### Stated problem
Below is a listing to write out in full, exactly as given, without its pictures.

### Information supplied
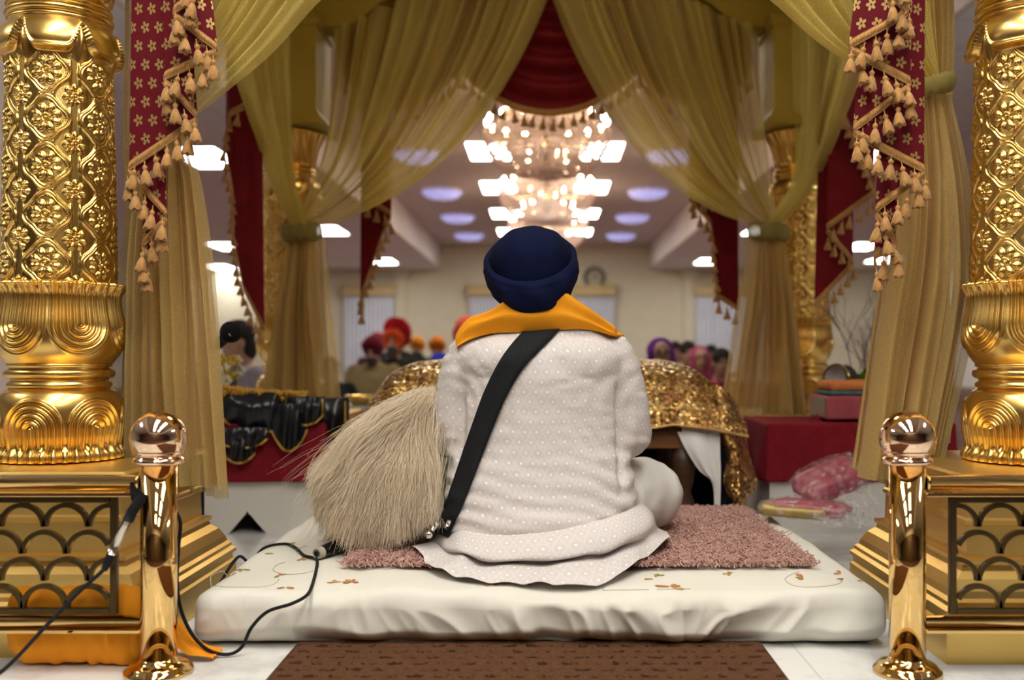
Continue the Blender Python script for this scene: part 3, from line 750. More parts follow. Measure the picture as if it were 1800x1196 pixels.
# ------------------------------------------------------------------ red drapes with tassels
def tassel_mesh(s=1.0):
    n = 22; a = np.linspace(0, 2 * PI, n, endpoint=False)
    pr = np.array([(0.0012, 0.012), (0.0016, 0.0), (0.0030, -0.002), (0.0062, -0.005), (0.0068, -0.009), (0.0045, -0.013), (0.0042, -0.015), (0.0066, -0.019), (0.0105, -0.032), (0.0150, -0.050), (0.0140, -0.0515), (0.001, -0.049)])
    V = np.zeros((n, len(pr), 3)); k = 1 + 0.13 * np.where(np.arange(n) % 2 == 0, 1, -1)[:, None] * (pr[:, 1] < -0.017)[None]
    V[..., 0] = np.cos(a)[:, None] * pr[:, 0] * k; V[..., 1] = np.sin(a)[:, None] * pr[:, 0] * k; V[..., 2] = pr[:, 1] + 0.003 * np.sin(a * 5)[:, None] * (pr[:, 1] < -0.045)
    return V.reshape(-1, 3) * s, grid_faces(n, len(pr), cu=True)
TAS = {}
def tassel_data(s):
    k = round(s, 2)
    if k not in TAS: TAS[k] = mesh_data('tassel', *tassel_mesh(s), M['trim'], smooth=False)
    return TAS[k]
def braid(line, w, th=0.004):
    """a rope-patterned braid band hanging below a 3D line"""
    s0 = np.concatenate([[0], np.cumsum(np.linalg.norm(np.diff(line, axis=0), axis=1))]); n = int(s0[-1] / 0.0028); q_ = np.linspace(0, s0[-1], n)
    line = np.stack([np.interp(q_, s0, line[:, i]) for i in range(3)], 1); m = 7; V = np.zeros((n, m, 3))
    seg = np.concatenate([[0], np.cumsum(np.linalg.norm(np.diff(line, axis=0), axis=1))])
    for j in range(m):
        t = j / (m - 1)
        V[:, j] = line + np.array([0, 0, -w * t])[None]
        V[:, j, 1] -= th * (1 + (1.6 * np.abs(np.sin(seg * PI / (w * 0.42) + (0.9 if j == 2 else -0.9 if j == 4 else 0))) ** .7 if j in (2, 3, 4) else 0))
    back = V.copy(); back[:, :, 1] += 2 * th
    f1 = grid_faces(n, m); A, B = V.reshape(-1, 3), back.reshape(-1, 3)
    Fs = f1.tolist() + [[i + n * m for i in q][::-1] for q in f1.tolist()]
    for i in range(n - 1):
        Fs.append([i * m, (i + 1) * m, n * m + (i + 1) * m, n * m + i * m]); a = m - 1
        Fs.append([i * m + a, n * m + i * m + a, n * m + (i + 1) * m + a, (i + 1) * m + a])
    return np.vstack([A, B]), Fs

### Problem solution
Continue the Blender Python script for this scene: part 3, from line 750. More parts follow. Measure the picture as if it were 1800x1196 pixels.
# ------------------------------------------------------------------ red drapes with tassels
def tassel_mesh(s=1.0):
    n = 22; a = np.linspace(0, 2 * PI, n, endpoint=False)
    pr = np.array([(0.0012, 0.012), (0.0016, 0.0), (0.0030, -0.002), (0.0062, -0.005), (0.0068, -0.009), (0.0045, -0.013), (0.0042, -0.015), (0.0066, -0.019), (0.0105, -0.032), (0.0150, -0.050), (0.0140, -0.0515), (0.001, -0.049)])
    V = np.zeros((n, len(pr), 3)); k = 1 + 0.13 * np.where(np.arange(n) % 2 == 0, 1, -1)[:, None] * (pr[:, 1] < -0.017)[None]
    V[..., 0] = np.cos(a)[:, None] * pr[:, 0] * k; V[..., 1] = np.sin(a)[:, None] * pr[:, 0] * k; V[..., 2] = pr[:, 1] + 0.003 * np.sin(a * 5)[:, None] * (pr[:, 1] < -0.045)
    return V.reshape(-1, 3) * s, grid_faces(n, len(pr), cu=True)
TAS = {}
def tassel_data(s):
    k = round(s, 2)
    if k not in TAS: TAS[k] = mesh_data('tassel', *tassel_mesh(s), M['trim'], smooth=False)
    return TAS[k]
def braid(line, w, th=0.004):
    """a rope-patterned braid band hanging below a 3D line"""
    s0 = np.concatenate([[0], np.cumsum(np.linalg.norm(np.diff(line, axis=0), axis=1))]); n = int(s0[-1] / 0.0028); q_ = np.linspace(0, s0[-1], n)
    line = np.stack([np.interp(q_, s0, line[:, i]) for i in range(3)], 1); m = 7; V = np.zeros((n, m, 3))
    seg = np.concatenate([[0], np.cumsum(np.linalg.norm(np.diff(line, axis=0), axis=1))])
    for j in range(m):
        t = j / (m - 1)
        V[:, j] = line + np.array([0, 0, -w * t])[None]
        V[:, j, 1] -= th * (1 + (1.6 * np.abs(np.sin(seg * PI / (w * 0.42) + (0.9 if j == 2 else -0.9 if j == 4 else 0))) ** .7 if j in (2, 3, 4) else 0))
    back = V.copy(); back[:, :, 1] += 2 * th
    f1 = grid_faces(n, m); A, B = V.reshape(-1, 3), back.reshape(-1, 3)
    Fs = f1.tolist() + [[i + n * m for i in q][::-1] for q in f1.tolist()]
    for i in range(n - 1):
        Fs.append([i * m, (i + 1) * m, n * m + (i + 1) * m, n * m + i * m]); a = m - 1
        Fs.append([i * m + a, n * m + i * m + a, n * m + (i + 1) * m + a, (i + 1) * m + a])
    return np.vstack([A, B]), Fs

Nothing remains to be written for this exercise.